Around this time, she made her first film. It was a portrait of her neighborhood and the people who lived in it, but she never showed peoples' faces – only their houses and leafy yards, and their voices overlaid on the images. "I wanted to understand what makes up a neighborhood," she said. "It's these structures, but it's also the lives that are lived within them." In 2004, she used the film to apply to the California Institute of the Arts outside of L.A., where she would study under the filmmaker James Benning. In the city, she says, she was struck by how quickly houses were torn down and rebuilt. "I had always thought that 'home' was defined by place – that structures were memory aids, that they provided meaning. But if a structure isn't valued, at least by the economic system, then suddenly architecture isn't permanent. So where does home really exist? In your mind? Is it just an idea? And if so, how do you settle into a place?"

Ten miles south of Polson, we turned west onto a dirt cul-de-sac in the Ninepipe Wildlife Refuge on the Salish-Kootenai Reservation. A father and son were dipping lures into a small murky pond. It was midday, but storm clouds capped the sky so tightly that it felt like evening. The crewmembers pulled stools, tripods, wires and booms from their cars and, within minutes, had trained the camera on a square of marshland. There Sam Sandoval, who plays a Salish man in the film, and whose day job is editing the reservation's Char-Koosta News, would emerge with his tackle box and fishing pole.
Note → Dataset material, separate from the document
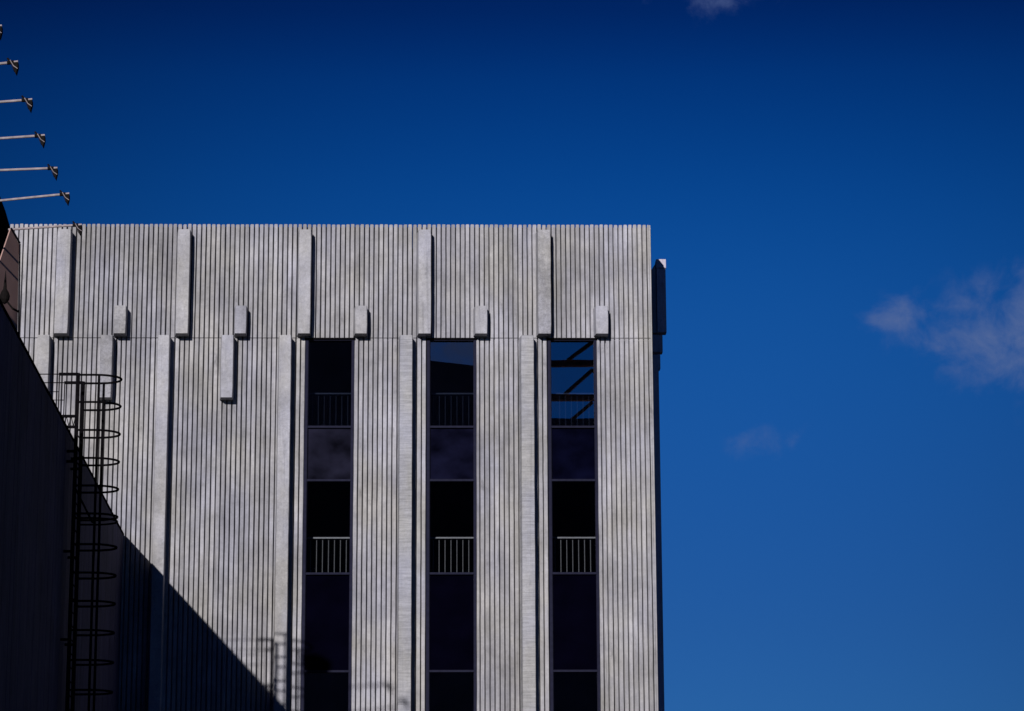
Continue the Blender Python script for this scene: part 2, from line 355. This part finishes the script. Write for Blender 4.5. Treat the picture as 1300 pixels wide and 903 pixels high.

Brunner-Sung leaned against a car as she led Sandoval and Wise through their lines. "Now she's going to say, 'Kind of' – like, you're both kind of from here," she explained. The wind flattened the grass and lifted coffee cups off car roofs. Brunner-Sung waited until Sandoval had reached the end of the boardwalk, where the grasses thinned into open water, and then called, "Action on Sam!"

"You visiting from somewhere?" he yelled to Wise.

"Yeah. Kind of."

"Kind of?"

"Well, I mean, I'm living in Missoula right now. But I'm not from here. You?"

"Kind of." The wind carried off his words. A crewmember's knuckles were white from clutching an umbrella.

"Cut!" yelled Brunner-Sung. We ran for the cars.

If Bella Vista is a remark on self-enforced itinerancy, it is also a reminder that everyone, in one way or another, has been displaced. As Doris moves through the film, she encounters people whose definition of home is as complicated as her own: her students; a young boy who lives in a motel with his father; a Japanese man whose gravestone she discovers. The man died in 1945. Later in the film, we learn that thousands of Italian sailors, rounded up from American seas, and Japanese immigrants, removed from their homes, were imprisoned in Missoula at a World War II internment camp. After the war, only Italians, who called Missoula's valley "Bella Vista," chose to stay.

Most disquieting for Doris is her brush with the valley's indigenous history. Of the people she encounters, the Salish fisherman seems most rooted in his home. But even his people, he tells Doris, were forced in 1891 from the Bitterroot Valley south of Missoula onto the reservation where they now live. Since then, they have struggled to preserve their language and culture. "That's sad," she says. "Well," he replies, "when you lose your history, it's dangerous, actually."

It is sad for Doris, Brunner-Sung told me, not just because "she's realizing, 'Even you have been moved from where you're from,' " but also because "she can barely imagine what that would be like, to belong somewhere for so long."

It seems, suddenly, that Doris has no choice in the matter. She is a drifter in a nation of drifters, her presence even more ephemeral beside those who have been there longer and the landscape that predates them all. This is not a conflict of transience and permanence, but of different time scales – the wanderer and the West, the human and the geologic – passing each other by. "There's this mythology of the pioneering spirit that looms over any image of the West," Brunner-Sung told me. "Doris doesn't really have that. It's a false kind of nostalgia, anyway. I wanted to peel back those layers, to show the West as I see it."

But is it the same mythology, perhaps, that keeps Doris moving? "Sometimes I have this delusion when I move that I'll never move again," said Brunner-Sung. "Then, after a while, I start to wonder if I do my best work when I go somewhere else. Is that where inspiration comes from?

"We hold onto this idea that anybody can start over."